Darwin learns to be more direct, but he goes too far and begins to hurt the feelings of fellow classmates.


Tropes:

  • A Lesson Learned Too Well: Gumball tries to get Darwin to be a little more assertive, and he goes right through it and out the other side.
  • Adoption Diss: Gumball's ultimate proof to Darwin that words can hurt people is telling him "You, are not my brother. YOU ARE JUST A PET! WHO GREW LEGS!" He takes it back after he makes his point.
  • An Aesop: You need to find a good balance of being honest without being Brutally Honest to the point of hurting someone’s feelings.
  • Auto-Tune: Darwin's first song uses auto tune.

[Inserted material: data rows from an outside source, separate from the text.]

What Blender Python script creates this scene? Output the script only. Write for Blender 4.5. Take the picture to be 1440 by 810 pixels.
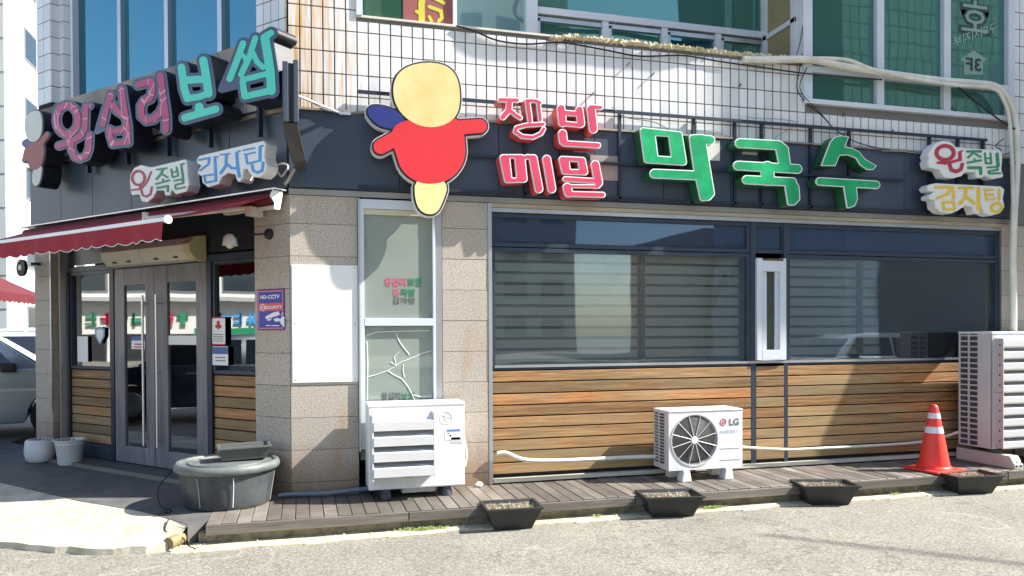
import bpy, bmesh, math, random
import numpy as np
from mathutils import Vector, Matrix
from mathutils.geometry import tessellate_polygon
R = math.radians
random.seed(7)
scn = bpy.context.scene
for o in list(bpy.data.objects): bpy.data.objects.remove(o)
COL = scn.collection

# ------------------------------------------------------------ camera, world, sun, exposure
FOC, PYC, EYE = 1067.6, 477.6, Vector((0.13, -7.535, 1.56))
YAW, PITCH, ROLL, LA = R(74.685), R(-0.586), R(-0.291), R(132.455)
fw = Vector((math.cos(YAW)*math.cos(PITCH), math.sin(YAW)*math.cos(PITCH), math.sin(PITCH)))
rt0 = Vector((math.sin(YAW), -math.cos(YAW), 0)); up0 = rt0.cross(fw)
rt = rt0*math.cos(ROLL) + up0*math.sin(ROLL); up = rt.cross(fw)
cd = bpy.data.cameras.new('camera'); cam = bpy.data.objects.new('camera', cd); COL.objects.link(cam)
M = Matrix.Identity(4)
for i in range(3):
    M[i][0] = rt[i]; M[i][1] = up[i]; M[i][2] = -fw[i]; M[i][3] = EYE[i]
cam.matrix_world = M
cd.sensor_width = 36; cd.lens = FOC/1440*36; cd.shift_y = (PYC-405)/1440
cd.clip_start = 0.05; cd.clip_end = 2000
scn.camera = cam
SUN_AZ, SUN_EL = R(344), R(41.5)
world = bpy.data.worlds.new('World'); scn.world = world; world.use_nodes = True
wn = world.node_tree.nodes; bg = wn['Background']
sky = wn.new('ShaderNodeTexSky'); sky.sky_type = 'NISHITA'; sky.sun_disc = False
sky.sun_elevation = SUN_EL; sky.sun_rotation = math.pi/2 - SUN_AZ; sky.air_density = 1.1; sky.dust_density = 1.2
world.node_tree.links.new(sky.outputs[0], bg.inputs[0]); bg.inputs[1].default_value = 0.12
sd = bpy.data.lights.new('sun', 'SUN'); sd.energy = 5.0; sd.angle = R(0.55); sd.color = (1, .955, .88)
sun = bpy.data.objects.new('sun', sd); COL.objects.link(sun)
sdir = Vector((math.cos(SUN_AZ)*math.cos(SUN_EL), math.sin(SUN_AZ)*math.cos(SUN_EL), math.sin(SUN_EL)))
sun.rotation_euler = sdir.to_track_quat('Z', 'Y').to_euler(); sun.location = (20, -10, 20)
scn.view_settings.view_transform = 'Standard'; scn.view_settings.look = 'None'
scn.view_settings.exposure = 1.28; scn.view_settings.gamma = 1
scn.cycles.max_bounces = 7; scn.cycles.transparent_max_bounces = 10
scn.cycles.caustics_reflective = False; scn.cycles.caustics_refractive = False
scn.cycles.sample_clamp_indirect = 6

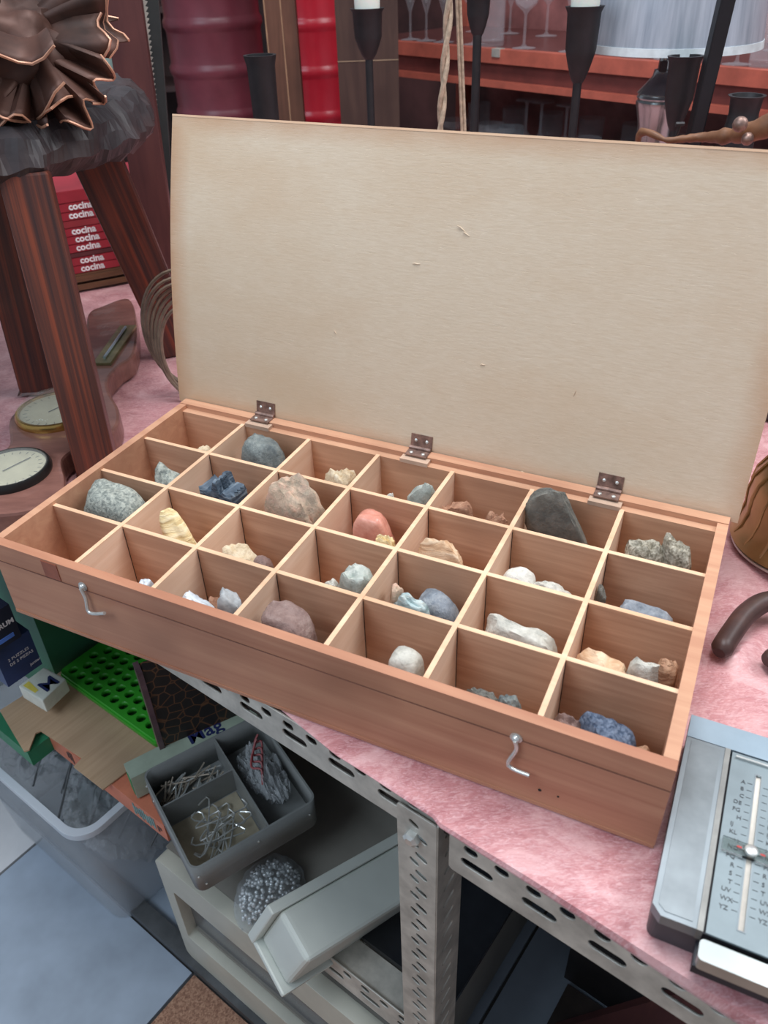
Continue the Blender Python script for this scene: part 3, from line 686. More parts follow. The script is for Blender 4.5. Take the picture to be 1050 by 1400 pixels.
def leg_obj(parent, p0, p1, w0, w1, th, ydir, notch=False, mat=None):
    b = plank_leg(p0, p1, w0, w1, th, ydir, notch=notch); p0, p1 = Vector(p0), Vector(p1); ax = (p1 - p0).normalized(); yv = Vector(ydir); xv = ax.cross(yv).normalized(); yv = xv.cross(ax).normalized()
    F = Matrix(((xv[0], yv[0], ax[0], p0[0]), (xv[1], yv[1], ax[1], p0[1]), (xv[2], yv[2], ax[2], p0[2]), (0, 0, 0, 1)))
    bmesh.ops.transform(b, matrix=F.inverted(), verts=b.verts)
    o = obj('leg', b, mat, parent, bev=.003); o.matrix_local = Matrix.LocRotScale(parent.location, parent.rotation_euler, (1, 1, 1)).inverted() @ F; return o
leg_obj(st, pz(136, 648, .001), py(33, 235, .285), .047, .048, .034, (.25, -1, 0), mat=M['stool'])
leg_obj(st, py(275, 540, .62), py(132, 215, .50), .056, .060, .036, (.3, -1, 0), mat=M['stool'])
leg_obj(st, pz(60, 532, .001), py(-16, 210, .42), .060, .066, .030, (.1, -1, 0), notch=True, mat=M['stool'])
# copper ornament: folded sheet petals
M['copper'] = plain('dark_copper', (70, 46, 38), .55, .4, .35, 14, .5); M['copedge'] = plain('bright_copper_edge', (196, 146, 120), .45, .4, .1, 40)
cp = thing('copper_flower', 'large flower of folded dark copper sheet lying on the rustic stool', 'metal ornament', (-.02, .33, .385))
def petal(root, tip, w0, w1, folds, lift, amp, seed):
    root, tip = Vector(root), Vector(tip); ax = tip - root; L = ax.length; ax.normalize()
    side = ax.cross(Vector((0.15, -1, .35))).normalized(); up = side.cross(ax).normalized(); b = B(); nu, nw = 10, folds * 8; g = []; eb = []
    for i in range(nu + 1):
        u = i / nu; row = []
        for k in range(nw + 1):
            x = k / nw - .5; wd = w0 + (w1 - w0) * u
            p = root + ax * L * (u * (1 - .22 * abs(x) ** 1.5 - .08 * math.sin(x * 9 + seed) * u)) + side * x * wd + up * (amp * u * math.sin((x + .5) * PI * 2 * folds + seed) + lift * math.sin(u * 2.2))
            row.append(p)
        g.append(row)
    vs = [[b.verts.new(p) for p in r_] for r_ in g]
    for i in range(nu):
        for k in range(nw): b.faces.new((vs[i][k], vs[i + 1][k], vs[i + 1][k + 1], vs[i][k + 1]))
    o = obj('petal', b, M['copper'], cp, world=True, smooth=True); m = o.modifiers.new('t', 'SOLIDIFY'); m.thickness = .0012
    b = B(); tube(b, g[-1], .0014, 5); obj('petal_rim', b, M['copedge'], o, world=True, smooth=True)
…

  • Big, Stupid Doodoo-Head: During the put-down contest, Darwin’s strategy is to say Gumball has a “big head” then turn it into a Spam Attack, which Gumball can’t counter until he uses a Limit Break (reminding Darwin that they aren’t actually siblings and that he was originally a pet fish who grew legs).

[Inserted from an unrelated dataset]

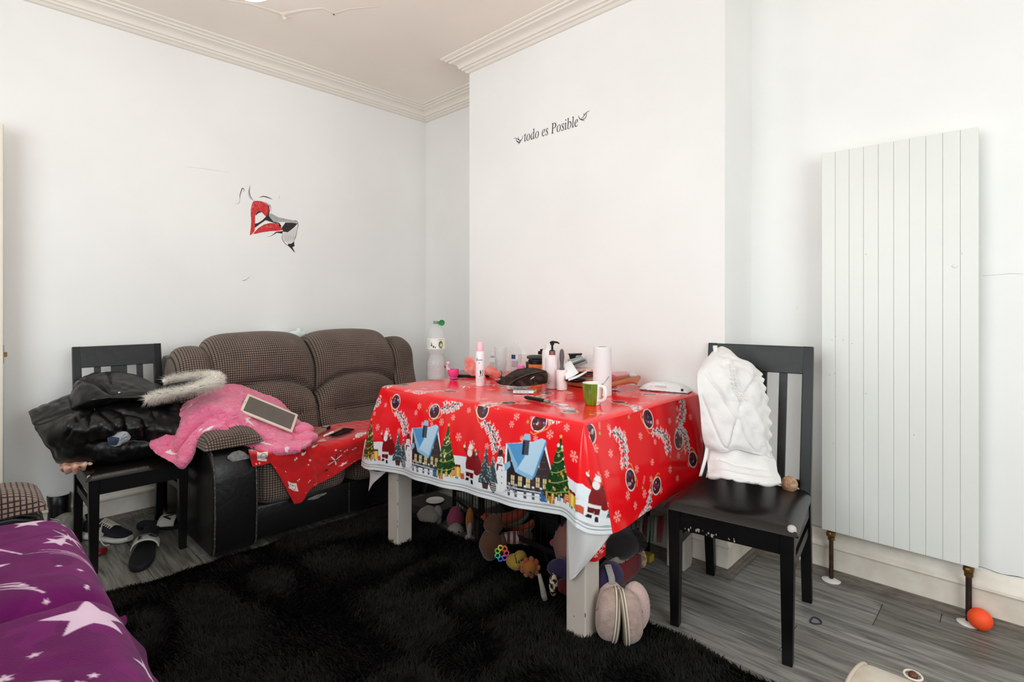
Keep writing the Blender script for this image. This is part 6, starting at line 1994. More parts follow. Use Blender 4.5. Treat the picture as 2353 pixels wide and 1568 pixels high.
obj('roll', MB().lathe([(.012, .001), (.0245, .001), (.025, .003), (.025, .092), (.0235, .094), (.012, .094)], c3, 34).mesh('roll', mat('blush_paper_roll', (240, 228, 226), .6), smooth=40), lr)
obj('handle', MB().lathe([(.0105, .094), (.0125, .096), (.009, .104), (.0075, .112), (.0095, .132), (.0118, .150), (.0112, .170), (.0085, .184), (.004, .191), (.0, .192)], c3, 24, sq=(1, 1)).mesh('handle', mat('dark_grey_handle', (92, 84, 84), .5), smooth=50), lr)
obj('base_rim', MB().lathe([(.010, .0), (.0215, .0), (.0215, .002), (.010, .002)], c3, 30).mesh('base_rim', M_greyink, smooth=40), lr)

# kitchen roll
p = Q(1384, 908, z=TT); c3 = (p[0], p[1], TT); r_ = .0405
kr = thing('kitchen_roll', 'tall white kitchen paper roll standing behind the green mug', 'paper roll', c3)
zz = np.linspace(0, .213, 60); an = np.linspace(0, 2 * np.pi, 120, endpoint=False)
A_, Z_ = np.meshgrid(an, zz)
rr_ = r_ + .0005 * np.sin(A_ * 26 + np.sin(Z_ * 90) * 1.5) * np.sin(Z_ * 330)
rr_[0] = r_ - .001; rr_[-1] = r_ - .0015
b = MB(); b.grid(np.stack([c3[0] + rr_ * np.cos(A_), c3[1] + rr_ * np.sin(A_), TT + Z_], -1), closed_u=True)
b.lathe([(r_ - .0015, .213), (.030, .2135), (.020, .2132), (.0195, .2132)], c3, 60, caps=False)
obj('paper', b.mesh('paper', mat('kitchen_paper', (232, 230, 230), .85, bump=.1, bscale=90), smooth=60), kr)
obj('core', MB().lathe([(.0195, .213), (.0190, .212), (.0185, .1)], c3, 30, caps=False).mesh('core', mat('card_core', (170, 160, 150), .8), smooth=40), kr)

# green mug with white handle and a spoon
p = Q(1362, 929, z=TT); c3 = np.array([p[0], p[1], TT])
mg = thing('mug', 'green streaked mug with white handle at the table front, spoon inside', 'mug', tuple(c3))
nZ, nA = 40, 96
prf = crom(np.array([(.030, .0), (.034, .012), (.0385, .040), (.0405, .066), (.0410, .085)]), nZ)
A_ = np.linspace(0, 2 * np.pi, nA + 1)
X = np.array([[(c3[0] + r * math.cos(a), c3[1] + r * math.sin(a), TT + z) for a in A_] for r, z in prf])
cg = np.empty((nZ, nA + 1, 3)); rs = np.random.RandomState(4)
streak = np.repeat(rs.rand(1, nA + 1), nZ, 0)
streak2 = vnoise(np.stack([np.cos(A_)[None] * 14 + 0 * prf[:, :1], np.sin(A_)[None] * 14 + 0 * prf[:, :1], prf[:, 1:] * 25 + 0 * A_[None]], -1), 1.0, 3)
g1, g2 = np.array(lin((122, 144, 30))), np.array(lin((76, 98, 18)))
mixv = np.clip(.5 + .55 * streak2 + .25 * (streak - .5), 0, 1)[..., None]
cg = g1 * (1 - mixv) + g2 * mixv
hang_ = FACE + .62                      # the handle faces the camera, a little right
da = np.abs((A_ - hang_ + np.pi) % (2 * np.pi) - np.pi)
cg[:, da < .33] = lin((240, 238, 232))
M_mug = vcol_mat('glazed_green_print', rough=.18, coat=.3)
me = fast_grid('cup', X, M_mug, cg)
obj('cup', me, mg)
obj('rim', MB().lathe([(.0410, .0850), (.0408, .0862), (.0392, .0862), (.0385, .080), (.0365, .040), (.030, .006), (.0, .005)], tuple(c3), 60, caps=False).mesh('rim', M_white, smooth=60), mg)
obj('foot', MB().lathe([(.0, .0003), (.029, .0003), (.030, .001)], tuple(c3), 40).mesh('foot', M_white), mg)
hd = np.array([math.cos(hang_), math.sin(hang_), 0])
pts = crom(np.array([c3 + hd * .038 + UV3 * .074, c3 + hd * .060 + UV3 * .076, c3 + hd * .072 + UV3 * .055, c3 + hd * .064 + UV3 * .028, c3 + hd * .036 + UV3 * .016]), 24)
obj('handle', MB().tube(pts, .0065, n=12).mesh('handle', M_white, smooth=60), mg)
sp0, sp1 = Q(1386, 884, t=2.20), Q(1399, 866, t=2.22)
b = MB(); b.tube([c3 + UV3 * .012, sp0, sp1], [.003, .0022, .0026], n=8)
o = obj('teaspoon', b.mesh('teaspoon', bpy.data.materials['satin_steel'], smooth=60)); tag(o, 'thin steel teaspoon handle leaning out of the green mug', 'spoon')

# the heap against the wall: tray, papers, boxes, magazines
M_wood = mat('orange_brown_wood', (196, 116, 62), .5, rgb2=(170, 92, 46), vscale=16, stretch=(1, 5, 5))
a, b_ = Q(1302, 893, z=TT), Q(1345, 897, z=TT)
tr = thing('wooden_tray', 'orange-brown wooden tray under the heap of papers by the wall', 'tray', tuple((a + b_) / 2))
b0 = Q(1300, 885, z=TT); b1 = Q(1352, 893, z=TT)
dv = Vector(b1 - b0).normalized(); nv_ = Vector((-dv.y, dv.x, 0)); Lt = .21; Dt = .15
Bt = Matrix((dv, nv_, Vector((0, 0, 1)))).transposed()
tc0 = Vector(b0) + dv * (Lt / 2 - .012) + nv_ * .075
obj('tray_base', MB().box(tc0 + Vector((0, 0, .005)), (Lt, Dt, .006), Bt).mesh('tray_base', M_wood), tr)
for (x, y, w_, d_) in ((0, -Dt / 2, Lt, .008), (0, Dt / 2, Lt, .008), (-Lt / 2, 0, .008, Dt), (Lt / 2, 0, .008, Dt)):
    obj('tray_side', MB().box(tc0 + Bt @ Vector((x, y, .022)), (w_, d_, .040), Bt).mesh('tray_side', M_wood, bevel=.002), tr)
M_paper = mat('white_paper', (242, 242, 242), .8); M_pinkp = mat('pink_printed_card', (226, 186, 178), .6, rgb2=(240, 220, 214), vscale=40)
M_grey2 = mat('grey_carton', (150, 148, 148), .5); M_teal = mat('pale_teal_card', (160, 190, 178), .6); M_maroon = mat('maroon_cover', (74, 26, 40), .4)
stack = [('leaflet_stack', 'stack of pale pink leaflets lying in the wooden tray', 'leaflets', (1348, 876), (.105, .075, .028), .12, M_pinkp, 0.0),
         ('notebook', 'maroon covered notebook lying on the pink leaflets', 'book', (1345, 858), (.11, .08, .012), -.05, M_maroon, .0),
         ('booklet', 'white booklet with orange print above the maroon notebook', 'booklet', (1347, 849), (.11, .085, .014), .08, M_pinkp, .0),
         ('grey_carton', 'tilted grey carton on the heap beside the kitchen roll', 'box', (1329, 836), (.085, .06, .022), .0, M_grey2, .35),
         ('teal_card', 'pale teal folded card on top of the heap', 'card', (1322, 825), (.07, .05, .010), .1, M_teal, .25)]
zc_ = TT + .050
for nm, lb, ct_, (px, py), sz, rz, m_, tilt in stack:
    q = Q(px, py, t=2.70)
    Bz = Matrix.Rotation(rz, 3, 'Z') @ Bm @ Matrix.Rotation(-tilt, 3, 'Y')
    o = thing(nm, lb, ct_, tuple(q))
    lay = 4 if nm == 'leaflet_stack' else 1
    for k in range(lay):
        hh = sz[2] / lay
        obj('leaflet' if lay > 1 else 'body', MB().box(Vector(q) + Bz @ Vector((.002 * (k % 2), .001 * k, -sz[2] / 2 + hh * (k + .5))), (sz[0] - .003 * (k % 3), sz[1], hh * .92), Bz).mesh('leaflet', m_, bevel=.0008), o)
    if nm == 'booklet':
        for s_ in (-1, 1): obj('print', MB().box(Vector(q) + Bz @ Vector((s_ * .02, -sz[1] / 2 - .0004, 0)), (.016, .0006, .006), Bz).mesh('print', mat('orange_print', (214, 140, 100), .6) if s_ < 0 else bpy.data.materials['orange_print']), o)
    if nm == 'grey_carton': obj('dark_edge', MB().box(Vector(q) + Bz @ Vector((.0, -sz[1] / 2 - .0004, .008)), (.07, .0006, .004), Bz).mesh('dark_edge', M_ink), o)
# black notched plastic holder on top
q = Q(1321, 818, t=2.72)
bh = thing('black_clip_holder', 'black plastic stand at the very top of the heap by the wall', 'holder', tuple(q))
pr_ = [(-.036, .010), (.036, .012), (.030, .004), (.006, .002), (-.004, -.010), (-.014, -.018), (-.024, -.018), (-.028, .002)]
obj('body', MB().prism([Vector(q) + Vector(RV) * a + Vector((0, 0, z)) for a, z in pr_], tuple(-WV * .02), tuple(WV * .02)).mesh('body', M_black, bevel=.001), bh)
# white folded sheet
A, B_, Cq, Dq = Q(1302, 834, t=2.58), Q(1312, 829, t=2.60), Q(1329, 858, t=2.56), Q(1304, 872, t=2.50)
X = csurf(np.array([[list(Q(1296, 836, t=2.60)), list(Q(1304, 832, t=2.61)), list(Q(1311, 829, t=2.62))], [list(Q(1298, 856, t=2.56)), list(Q(1310, 850, t=2.57)), list(Q(1322, 846, t=2.58))], [list(Q(1300, 873, t=2.52)), list(Q(1316, 866, t=2.53)), list(Q(1330, 857, t=2.55))]]), 14, 14)
o = obj('folded_sheet', fast_grid('folded_sheet', X, M_paper)); solidify(o, .0016); tag(o, 'large white folded paper sheet leaning on the heap behind the lint roller', 'paper')
X = csurf(np.array([[list(Q(1305, 872, t=2.50)), list(Q(1326, 864, t=2.51)), list(Q(1348, 853, t=2.53))], [list(Q(1306, 875, t=2.48)), list(Q(1328, 867, t=2.49)), list(Q(1349, 855, t=2.51))]]), 6, 14)
o = obj('envelope', fast_grid('envelope', X, M_paper)); solidify(o, .004); tag(o, 'white envelope edge jutting out below the folded sheet', 'envelope')
b = MB(); q = Q(1322, 873, t=2.54); b.ell(q, (.05, .035, .014), rot=Bm, nu=18, nv=10); o = obj('black_purse', b.mesh('black_purse', M_black, smooth=60)); tag(o, 'small black purse lying in the wooden tray', 'purse')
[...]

  • Brick Joke: The episode starts on the bus as Darwin is forced to listen to Sussie and tells Gumball to grab the emergency hammer. He says he's not breaking a window, but Darwin clarifies that he wants Gumball to knock him out. At the end of the episode, they're both stuck on the bus with Sussie and they do break a window this time to get out.
  • Brutal Honesty: Played with. When Gumball advises Darwin to tell Sussie she's being annoying, you'd expect him to rudely tell Sussie to stop. He instead calmly explains to Sussie why her behavior is bothering him, and she casually accepts his complaint and tells him she'd be happy to stop.
  • Crowd Song: Parodied when a bunch of students spontaneously join Darwin in song, but disperse just as quickly once they realized the whole song is just Darwin insulting them.
  • Cutting Back to Reality: The Sudden Video-Game Moment of the insult fight is briefly shown as just them yelling at each other as the background characters make the same repetitive arm pumping motions as they get bored and walk off.
  • Freeze-Frame Ending: The episode ends with Gumball and Darwin using the emergency hammer to jump out of the bus, immediately ending on a freeze-frame of them mid-jump.
  • Homage: Gumball and Darwin's fight is done in the style of an early Street Fighter game. The background music during the fight is a copy-right safe version of Guile's Theme. Gumball's victory poses are homages to Chun Li's ("yatta" included) and Akuma's, respectively. After the fight, a Game Over countdown with Gumball taunting Darwin with on-screen text is shown.
  • I Am Not Weasel: Sussie repeatedly points at a dog (loosely speaking) that she keeps calling a bird.
  • It Amused Me: As a condition for teaching him to be more assertive, Gumball insists that Darwin drag his butt around everywhere like a dog. Darwin thinks this was a way to break him of his inhibitions by humiliating him, but it was actually just because Gumball thought it would be funny.
  • Mouth Taped Shut: While trying to curb Darwin's obsessive Brutal Honesty, Mr. Small shows him an ink blot sheet and asks him to describe it. Darwin says it looks like a very sad middle-aged man wearing sandals (which it does). Mr. Small, assuming Darwin's talking about him, gives up and just tapes Darwin's mouth shut.
  • Pre-emptive Declaration: Darwin gives one when he gets tired of Teri's mysophobia.
    Darwin: Oh my gosh, your hand! It's covered in germs.
    Teri: What, where?
    Darwin: (grabs her hand and licks it) There.
  • Stylistic Self-Parody: Darwin tells Sussie "How about you learn to breathe through your nostrils. Oh, I'm sorry, you don't have any!"
  • Sudden Video-Game Moment: Gumball and Darwin end up having a Street Fighter-style insult match.
  • Title Theme Drop: Darwin's insult song in has a section that sounds suspiciously like the theme song.
  • Took a Level in Jerkass: Thanks to being taught to be more direct, Darwin becomes significantly meaner and this gets him and Gumball in trouble.
  • Villain Song: Parodied with the song "No More Mr Nice Guy!" by Darwin, which gets cut off by Gumball slapping him in the face for all the terrible things he's saying.
  • Singing Voice Dissonance: During "No More Mr Nice Guy!", Darwin's voice becomes much deeper and sinister, fitting for how cruel he's become.